- _TASK BRIEF_
Return exactly the listing's lines, from its first line to the line holding "for i, s in", ends included.

- _DATASET EXCERPT_
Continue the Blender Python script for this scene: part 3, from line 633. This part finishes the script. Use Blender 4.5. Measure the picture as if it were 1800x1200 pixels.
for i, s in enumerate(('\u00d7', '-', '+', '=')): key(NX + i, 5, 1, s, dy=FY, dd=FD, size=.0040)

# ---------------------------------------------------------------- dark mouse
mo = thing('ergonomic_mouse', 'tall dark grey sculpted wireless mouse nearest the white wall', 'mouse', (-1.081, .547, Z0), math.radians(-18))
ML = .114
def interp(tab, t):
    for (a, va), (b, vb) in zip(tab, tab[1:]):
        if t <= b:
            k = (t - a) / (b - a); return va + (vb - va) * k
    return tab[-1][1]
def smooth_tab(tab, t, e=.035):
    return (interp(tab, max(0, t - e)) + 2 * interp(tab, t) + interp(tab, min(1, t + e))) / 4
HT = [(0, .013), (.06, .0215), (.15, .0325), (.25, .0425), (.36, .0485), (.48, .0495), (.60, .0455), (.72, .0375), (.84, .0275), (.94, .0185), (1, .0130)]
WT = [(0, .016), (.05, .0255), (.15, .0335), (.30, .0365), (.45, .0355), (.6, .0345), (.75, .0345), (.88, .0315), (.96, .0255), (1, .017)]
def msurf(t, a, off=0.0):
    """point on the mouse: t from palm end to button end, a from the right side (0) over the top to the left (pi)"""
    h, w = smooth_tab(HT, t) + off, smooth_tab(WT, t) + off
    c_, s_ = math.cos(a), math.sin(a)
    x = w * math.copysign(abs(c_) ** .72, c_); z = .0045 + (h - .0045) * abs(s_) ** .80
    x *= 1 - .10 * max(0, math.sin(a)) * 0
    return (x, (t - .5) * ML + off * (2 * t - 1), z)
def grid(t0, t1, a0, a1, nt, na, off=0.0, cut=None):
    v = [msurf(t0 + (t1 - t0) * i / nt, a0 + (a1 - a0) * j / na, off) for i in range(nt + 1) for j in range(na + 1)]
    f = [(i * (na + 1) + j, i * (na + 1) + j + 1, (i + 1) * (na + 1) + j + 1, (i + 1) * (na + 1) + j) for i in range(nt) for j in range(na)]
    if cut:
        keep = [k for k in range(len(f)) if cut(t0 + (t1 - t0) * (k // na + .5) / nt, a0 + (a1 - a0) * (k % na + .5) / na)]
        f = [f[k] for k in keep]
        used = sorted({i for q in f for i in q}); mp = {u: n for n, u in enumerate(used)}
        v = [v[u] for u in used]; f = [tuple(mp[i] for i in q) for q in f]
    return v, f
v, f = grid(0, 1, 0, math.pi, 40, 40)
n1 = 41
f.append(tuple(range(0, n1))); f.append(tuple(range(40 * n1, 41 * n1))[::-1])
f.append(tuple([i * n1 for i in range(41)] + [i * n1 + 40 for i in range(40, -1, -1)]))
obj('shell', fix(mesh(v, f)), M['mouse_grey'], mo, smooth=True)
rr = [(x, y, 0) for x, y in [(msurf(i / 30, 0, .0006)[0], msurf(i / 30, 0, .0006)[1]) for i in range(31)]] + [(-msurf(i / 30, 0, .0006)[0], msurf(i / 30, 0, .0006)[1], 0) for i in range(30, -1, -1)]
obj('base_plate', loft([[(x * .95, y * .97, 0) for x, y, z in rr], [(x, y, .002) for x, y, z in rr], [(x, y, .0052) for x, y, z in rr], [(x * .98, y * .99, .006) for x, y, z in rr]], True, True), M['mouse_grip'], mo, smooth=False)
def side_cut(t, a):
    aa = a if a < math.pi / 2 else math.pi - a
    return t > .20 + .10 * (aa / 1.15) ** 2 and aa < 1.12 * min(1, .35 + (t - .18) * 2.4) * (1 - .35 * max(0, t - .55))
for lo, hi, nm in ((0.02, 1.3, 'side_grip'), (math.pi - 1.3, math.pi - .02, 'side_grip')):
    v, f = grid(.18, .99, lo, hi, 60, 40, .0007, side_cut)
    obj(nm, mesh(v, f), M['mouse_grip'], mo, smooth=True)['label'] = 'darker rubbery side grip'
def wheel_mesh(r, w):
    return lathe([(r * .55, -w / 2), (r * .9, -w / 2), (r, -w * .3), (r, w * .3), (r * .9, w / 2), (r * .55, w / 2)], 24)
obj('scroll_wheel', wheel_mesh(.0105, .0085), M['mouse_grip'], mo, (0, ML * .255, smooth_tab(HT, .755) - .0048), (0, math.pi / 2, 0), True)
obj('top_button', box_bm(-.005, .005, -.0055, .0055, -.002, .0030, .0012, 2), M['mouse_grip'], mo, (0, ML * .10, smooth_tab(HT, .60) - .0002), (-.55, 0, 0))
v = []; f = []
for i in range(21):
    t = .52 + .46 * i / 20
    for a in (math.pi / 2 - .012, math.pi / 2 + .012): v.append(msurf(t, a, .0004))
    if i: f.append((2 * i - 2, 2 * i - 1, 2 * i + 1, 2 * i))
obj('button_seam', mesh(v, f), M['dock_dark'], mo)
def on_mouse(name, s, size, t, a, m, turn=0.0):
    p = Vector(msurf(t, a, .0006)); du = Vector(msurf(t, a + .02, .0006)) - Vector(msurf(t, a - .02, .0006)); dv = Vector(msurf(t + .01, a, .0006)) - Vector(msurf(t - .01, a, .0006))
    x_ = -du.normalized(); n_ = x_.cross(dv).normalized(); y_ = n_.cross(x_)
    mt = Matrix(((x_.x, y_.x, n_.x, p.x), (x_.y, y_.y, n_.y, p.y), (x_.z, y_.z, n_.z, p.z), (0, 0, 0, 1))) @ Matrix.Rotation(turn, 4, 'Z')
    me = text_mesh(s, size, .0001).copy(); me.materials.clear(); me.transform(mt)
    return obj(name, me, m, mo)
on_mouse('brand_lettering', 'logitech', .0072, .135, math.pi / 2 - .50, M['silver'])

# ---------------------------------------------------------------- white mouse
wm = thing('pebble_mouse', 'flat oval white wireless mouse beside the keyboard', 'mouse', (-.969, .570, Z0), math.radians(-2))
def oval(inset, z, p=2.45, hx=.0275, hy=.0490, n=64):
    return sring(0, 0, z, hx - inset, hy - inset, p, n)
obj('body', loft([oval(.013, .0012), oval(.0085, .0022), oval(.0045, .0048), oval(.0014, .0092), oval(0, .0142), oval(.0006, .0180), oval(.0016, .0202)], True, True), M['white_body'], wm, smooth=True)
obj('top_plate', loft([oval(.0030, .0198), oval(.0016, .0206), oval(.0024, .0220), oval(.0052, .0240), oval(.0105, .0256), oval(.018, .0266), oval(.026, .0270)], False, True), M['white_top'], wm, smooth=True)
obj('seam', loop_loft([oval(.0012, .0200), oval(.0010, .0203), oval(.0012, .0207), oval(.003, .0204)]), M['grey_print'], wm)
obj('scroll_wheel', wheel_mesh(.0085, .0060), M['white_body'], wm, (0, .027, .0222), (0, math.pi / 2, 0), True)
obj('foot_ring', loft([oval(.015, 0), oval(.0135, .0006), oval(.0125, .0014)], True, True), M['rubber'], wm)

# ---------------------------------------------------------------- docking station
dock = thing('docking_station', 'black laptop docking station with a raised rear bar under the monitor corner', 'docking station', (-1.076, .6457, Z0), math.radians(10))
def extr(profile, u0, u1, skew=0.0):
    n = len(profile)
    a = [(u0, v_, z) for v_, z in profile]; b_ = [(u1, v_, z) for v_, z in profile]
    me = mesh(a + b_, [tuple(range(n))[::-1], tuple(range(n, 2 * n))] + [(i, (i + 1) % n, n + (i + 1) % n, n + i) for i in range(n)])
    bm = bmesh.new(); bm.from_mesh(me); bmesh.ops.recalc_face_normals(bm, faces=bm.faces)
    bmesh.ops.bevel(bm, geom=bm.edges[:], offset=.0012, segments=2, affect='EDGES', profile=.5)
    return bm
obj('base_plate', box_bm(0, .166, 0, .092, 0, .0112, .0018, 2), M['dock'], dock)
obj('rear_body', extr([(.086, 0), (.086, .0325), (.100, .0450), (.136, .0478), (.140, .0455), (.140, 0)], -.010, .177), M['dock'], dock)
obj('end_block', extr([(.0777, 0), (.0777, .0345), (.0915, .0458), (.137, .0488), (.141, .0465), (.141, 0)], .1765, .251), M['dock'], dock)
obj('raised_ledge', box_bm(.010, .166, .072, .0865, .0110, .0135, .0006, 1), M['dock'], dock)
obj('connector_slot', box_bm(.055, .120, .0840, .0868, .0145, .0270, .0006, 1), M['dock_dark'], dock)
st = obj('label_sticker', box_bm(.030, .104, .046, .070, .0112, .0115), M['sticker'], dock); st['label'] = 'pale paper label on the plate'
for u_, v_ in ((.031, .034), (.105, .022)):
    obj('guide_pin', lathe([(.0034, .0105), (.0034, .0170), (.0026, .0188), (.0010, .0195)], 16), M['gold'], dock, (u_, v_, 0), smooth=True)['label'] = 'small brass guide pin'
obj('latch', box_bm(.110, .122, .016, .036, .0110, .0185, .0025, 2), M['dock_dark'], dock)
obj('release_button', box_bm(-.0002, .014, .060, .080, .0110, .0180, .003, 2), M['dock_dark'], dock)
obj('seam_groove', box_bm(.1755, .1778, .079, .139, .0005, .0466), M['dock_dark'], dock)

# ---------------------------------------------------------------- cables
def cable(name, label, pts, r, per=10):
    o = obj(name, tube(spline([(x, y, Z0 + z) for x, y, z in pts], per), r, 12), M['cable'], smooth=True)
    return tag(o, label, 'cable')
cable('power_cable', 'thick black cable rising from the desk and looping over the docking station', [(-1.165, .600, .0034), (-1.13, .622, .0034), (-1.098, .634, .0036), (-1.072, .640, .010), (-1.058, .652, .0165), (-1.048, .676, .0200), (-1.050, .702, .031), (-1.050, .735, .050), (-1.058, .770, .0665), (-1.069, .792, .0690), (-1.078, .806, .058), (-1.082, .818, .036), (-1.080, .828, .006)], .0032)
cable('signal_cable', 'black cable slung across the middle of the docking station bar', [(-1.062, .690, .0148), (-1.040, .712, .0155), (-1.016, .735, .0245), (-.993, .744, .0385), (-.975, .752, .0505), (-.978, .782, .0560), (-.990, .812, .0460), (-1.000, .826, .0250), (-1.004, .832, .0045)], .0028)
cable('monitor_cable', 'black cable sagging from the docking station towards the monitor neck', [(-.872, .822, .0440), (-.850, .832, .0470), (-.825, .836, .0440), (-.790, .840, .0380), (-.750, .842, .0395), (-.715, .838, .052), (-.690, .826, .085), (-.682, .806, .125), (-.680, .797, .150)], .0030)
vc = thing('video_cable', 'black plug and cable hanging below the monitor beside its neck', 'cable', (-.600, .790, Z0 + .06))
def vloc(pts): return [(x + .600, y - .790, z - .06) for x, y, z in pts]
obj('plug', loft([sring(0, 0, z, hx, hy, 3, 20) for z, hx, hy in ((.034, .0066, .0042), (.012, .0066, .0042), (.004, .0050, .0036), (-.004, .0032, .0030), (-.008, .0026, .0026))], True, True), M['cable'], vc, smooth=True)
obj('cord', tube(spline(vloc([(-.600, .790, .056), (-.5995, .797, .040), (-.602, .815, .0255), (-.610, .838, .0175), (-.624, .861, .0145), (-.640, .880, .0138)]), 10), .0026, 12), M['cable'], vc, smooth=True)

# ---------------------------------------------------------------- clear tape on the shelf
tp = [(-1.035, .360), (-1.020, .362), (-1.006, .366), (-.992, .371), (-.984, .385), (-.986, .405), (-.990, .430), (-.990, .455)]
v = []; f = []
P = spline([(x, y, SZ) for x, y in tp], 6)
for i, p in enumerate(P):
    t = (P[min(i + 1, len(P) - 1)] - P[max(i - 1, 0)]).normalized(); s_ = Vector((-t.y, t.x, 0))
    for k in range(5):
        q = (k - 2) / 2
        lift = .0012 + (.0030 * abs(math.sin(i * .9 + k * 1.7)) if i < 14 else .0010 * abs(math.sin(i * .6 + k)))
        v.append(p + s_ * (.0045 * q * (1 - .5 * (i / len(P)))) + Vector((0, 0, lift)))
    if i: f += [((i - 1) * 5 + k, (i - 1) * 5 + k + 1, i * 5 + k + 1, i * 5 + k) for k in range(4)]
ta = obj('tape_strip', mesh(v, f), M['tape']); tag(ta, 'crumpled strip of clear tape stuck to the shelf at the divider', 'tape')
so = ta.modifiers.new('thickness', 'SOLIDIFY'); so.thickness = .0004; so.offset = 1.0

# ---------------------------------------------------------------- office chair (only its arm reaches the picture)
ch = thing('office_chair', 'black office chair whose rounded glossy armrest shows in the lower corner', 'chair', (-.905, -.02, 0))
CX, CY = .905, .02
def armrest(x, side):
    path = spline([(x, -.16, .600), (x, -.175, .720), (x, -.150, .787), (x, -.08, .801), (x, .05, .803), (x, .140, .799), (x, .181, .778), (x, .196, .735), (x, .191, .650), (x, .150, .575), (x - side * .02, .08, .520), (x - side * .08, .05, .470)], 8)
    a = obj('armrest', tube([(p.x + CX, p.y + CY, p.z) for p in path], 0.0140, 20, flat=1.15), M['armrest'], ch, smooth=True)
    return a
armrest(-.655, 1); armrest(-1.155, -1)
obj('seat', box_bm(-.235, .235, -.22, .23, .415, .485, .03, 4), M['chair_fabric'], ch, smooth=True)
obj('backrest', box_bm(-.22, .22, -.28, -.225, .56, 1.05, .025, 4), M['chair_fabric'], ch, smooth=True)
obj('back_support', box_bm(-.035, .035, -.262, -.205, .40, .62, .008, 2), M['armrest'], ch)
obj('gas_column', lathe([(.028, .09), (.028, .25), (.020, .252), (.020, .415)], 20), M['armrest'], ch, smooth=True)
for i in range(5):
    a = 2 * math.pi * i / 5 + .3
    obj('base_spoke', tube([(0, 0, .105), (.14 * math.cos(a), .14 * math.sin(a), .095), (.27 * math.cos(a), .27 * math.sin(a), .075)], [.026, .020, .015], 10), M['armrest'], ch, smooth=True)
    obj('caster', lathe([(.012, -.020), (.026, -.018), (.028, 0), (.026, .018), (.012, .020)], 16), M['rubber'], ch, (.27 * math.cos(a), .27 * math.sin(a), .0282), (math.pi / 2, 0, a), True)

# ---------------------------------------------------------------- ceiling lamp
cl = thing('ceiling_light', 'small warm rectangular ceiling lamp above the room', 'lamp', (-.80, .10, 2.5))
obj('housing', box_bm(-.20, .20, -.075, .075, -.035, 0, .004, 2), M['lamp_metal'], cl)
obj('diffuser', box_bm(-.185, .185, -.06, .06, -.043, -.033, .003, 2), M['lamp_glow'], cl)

- _ANSWER TO THIS EXERCISE_
Continue the Blender Python script for this scene: part 3, from line 633. This part finishes the script. Use Blender 4.5. Measure the picture as if it were 1800x1200 pixels.
for i, s in enumerate(('\u00d7', '-', '+', '=')): key(NX + i, 5, 1, s, dy=FY, dd=FD, size=.0040)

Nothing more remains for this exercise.